Forum Discussion

felonious_caper's avatar
13 years ago

Staggered Scheduling

I have read that it is a good practice to "stagger" the scheduling of jobs so that netbackup can allocate and manage memory and resources more effeciently.

Currently I have all of my policies set to start at the same time, they then backup in order of priority and only one policy can run one job at a time.

 

I now have a TON of jobs that are queued. Do these queued jobs eat up resources and memory like an active job does? Should I actually set the open windows to different times so there are fewer queued jobs at any given time?

6 Replies

  • It sounds like you have really tied your system down if you have one job running per policy so to be honest i wouldnt worry about it

    They wont eat much in teh way of resources NBU will just check it all occasionally but wont be dong much else with it

    One of my managed customers runs about 9000 jobs every night, a lot of which kick off at similar times and run to a host of Media servers each of which has lots of advanced disks all in one big group

    We dont see any real issues so unless you have thousands queued and only a handful running then I dont think it will cause issues

    My concern based on what you have sadi would be to actually get a lot more jobs running to get everything under way - as long as you have the media resources to cope - that is where disk really comes in handy

    Hope this helps

  •  Unfortunately, we only have two drives (one in each robot), and one disk to backup to. At one point we had 15 jobs all writing to disk at the same time, but our performance stats came to a screeching halt. This is because even though 15 clients are being read from at a given time, the disk can only write one at a time. (Hence setting all of the policies (and storage units) to one job at a time.

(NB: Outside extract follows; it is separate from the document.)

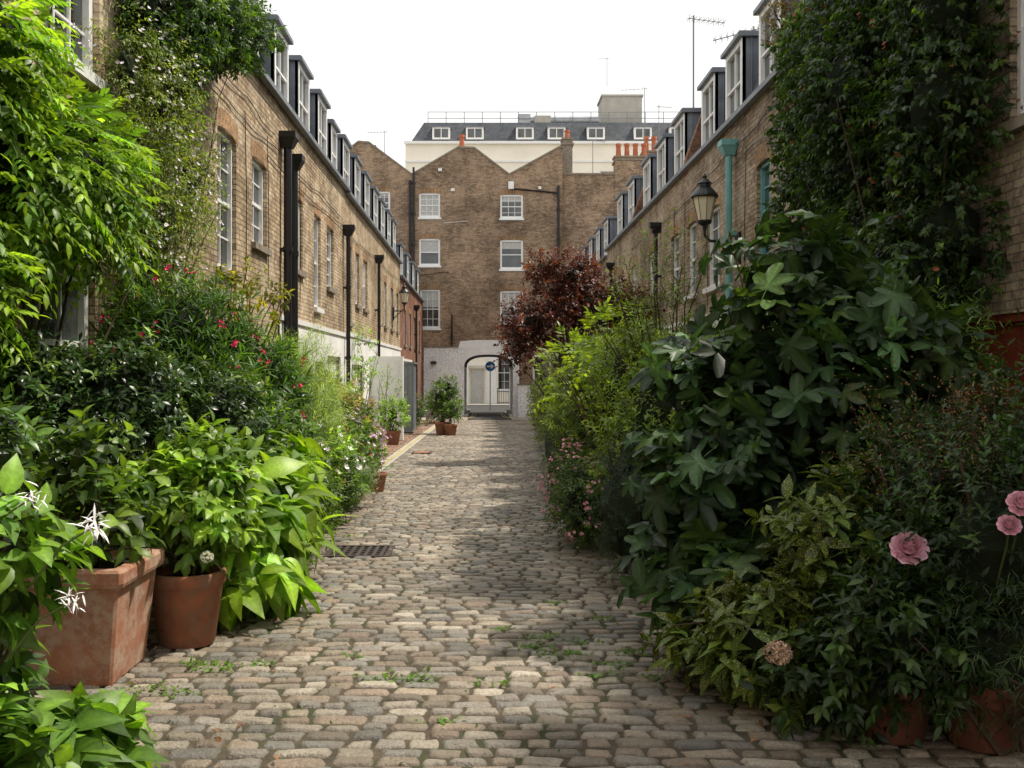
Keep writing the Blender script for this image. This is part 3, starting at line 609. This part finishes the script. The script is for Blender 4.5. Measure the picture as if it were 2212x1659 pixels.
def shrub(name,lumps,tw,k,size,tm,col,mat='leaf',young=None,yf=.3,L=.16,spread=1.0,upb=.4,droop=.15,depth=.45,core=.7,stems=8,base=None,flowers=None,var=.34,mode='whorl',stemmat='wood',parent=None,rs=.45,stemr=.014,gain=None,jit=.12):
    e=parent or empty(name); F=Fol()
    P,O,r=sample(lumps,tw,depth); n=len(P)
    if gain is None: gain=1.6 if lumps[0][0]<0 else 1.25  # sunlit look of the left side put into leaf colour by higher gain
    T=nrm(O*.75+UP*upb+rng.normal(size=(n,3))*rs)
    A=nrm(np.cross(T,UP+rng.normal(size=(n,3))*.05)); B=np.cross(T,A); ph=rng.uniform(0,6.28,n)
    col=np.array(col)*gain; young=col*np.array([1.9,1.6,1.1]) if young is None else np.array(young)*(1+(gain-1)*.5)
    tb=np.exp(rng.normal(0,var,n)); isy=(rng.random(n)<yf)
    for j in range(k):
        t=(j+1)/k
        if mode=='pinnate':
            last=(j==k-1); sg=0 if last else (1 if j%2 else -1); sp=0.05 if last else spread
            t2=((j//2)+1)/(k//2+1) if not last else 1
            bp=P+T*(L*t2)-UP*(L*.35*t2*t2); D=T*math.cos(sp)+A*(math.sin(sp)*sg)-UP*droop; Nn=UP-T*T[:,2:3]+rng.normal(size=(n,3))*.15
        else:
            az=ph+j*2.4; sp=spread*(1.15-.55*t); perp=A*np.cos(az)[:,None]+B*np.sin(az)[:,None]
            bp=P+T*(L*t); D=T*math.cos(sp)+perp*math.sin(sp)-UP*droop+rng.normal(size=(n,3))*jit
            Nn=T*.7+UP*.6+rng.normal(size=(n,3))*max(.25,jit)
        S=size*rng.uniform(.6,1.25,n)
        yy=(isy*(.35+.65*t))[:,None]*rng.uniform(.6,1,(n,1))
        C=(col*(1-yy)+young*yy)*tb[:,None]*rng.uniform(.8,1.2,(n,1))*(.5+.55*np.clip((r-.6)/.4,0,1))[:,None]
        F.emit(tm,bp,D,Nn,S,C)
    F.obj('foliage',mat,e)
    if core:
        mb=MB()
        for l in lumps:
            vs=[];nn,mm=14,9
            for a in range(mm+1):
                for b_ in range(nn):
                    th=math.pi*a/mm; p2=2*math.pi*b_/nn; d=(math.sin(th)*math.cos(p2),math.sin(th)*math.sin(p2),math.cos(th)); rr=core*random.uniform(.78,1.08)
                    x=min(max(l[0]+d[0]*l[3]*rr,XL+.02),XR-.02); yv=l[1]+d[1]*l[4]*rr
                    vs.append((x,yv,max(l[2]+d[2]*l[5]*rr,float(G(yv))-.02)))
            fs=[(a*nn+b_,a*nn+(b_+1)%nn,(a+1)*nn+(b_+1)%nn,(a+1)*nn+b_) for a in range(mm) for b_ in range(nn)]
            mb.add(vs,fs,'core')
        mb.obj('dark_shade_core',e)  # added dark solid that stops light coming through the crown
    if stems:
        mb=MB(); 
        if base is None:
            bx=np.mean([l[0] for l in lumps]); by=np.mean([l[1] for l in lumps]); base=(bx,by,float(G(by)))
        for i in rng.choice(n,min(stems,n),replace=False):
            p=P[i]+T[i]*L; b0=np.array(base)+np.array([random.uniform(-.08,.08),random.uniform(-.08,.08),0]); pts=[]
            for q in range(6):
                t=q/5; pt=b0*(1-t)+p*t; pt=pt+np.array([0,0,.18*math.sin(math.pi*t)])*np.linalg.norm(p-b0)*.6*(1 if base[2]<p[2] else -1)+rng.normal(size=3)*.02*(0<q<5); pts.append(tuple(pt))
            mb.path(pts,stemr,.004,stemmat,6)
        mb.obj('stems',e)
    if flowers:
        fn,fs_,fc,cl=flowers[:4]; FF=Fol(); P,O,r=sample(lumps,fn*3,.04)
        P=P[:fn];O=O[:fn]; P=P+O*max(fs_*1.5,L*.8,size*.6)
        for c_ in range(cl):
            Pc=P+rng.normal(size=P.shape)*fs_*.8*(cl>1)
            Tn=nrm(O+UP*.4+rng.normal(size=P.shape)*.35); A=nrm(np.cross(Tn,UP)); B=np.cross(Tn,A); cc=np.array(fc)*rng.uniform(.75,1.15,(len(P),1))
            for j in range(5):
                a=j*2*math.pi/5; perp=A*math.cos(a)+B*math.sin(a); FF.emit(T_PETAL,Pc,perp+Tn*.45,Tn,fs_*rng.uniform(.8,1.1,len(P)),cc)
        FF.obj('flowers','petal',e)
    return e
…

  • "the disk can only write one at a time" - is this just due to it performance?

    I like to hit disk hard (at least 25 to 50 jobs at a time) - that is the idea behind it - good disk is really cheap now and well worth the investment

    It usually negates a tape library expansion or upgrade so pays for itself.

  •  Well after my NBU training class I'm under the impression that unless a disk is part of a disk array, you can only write one at a time (in parrallel) for as many physical disk that you have. Otherwise you the I/O performance drops drastically.

  • If you just have a single physical disk drive then I guess you are about right but I would tend to use external disk in a RAID

    So a RAID 5 set I would happily hit with 25 jobs

    SIZE and NUMBER disk buffers making a great difference

    When you can get so much disk these days in such small units then bigger is better - but it all down to budget

  • Until such time as you can replace your current disk STU, just bypass the disk and backup directly to tape.
    You should be able to safely write 4 streams per tape drive.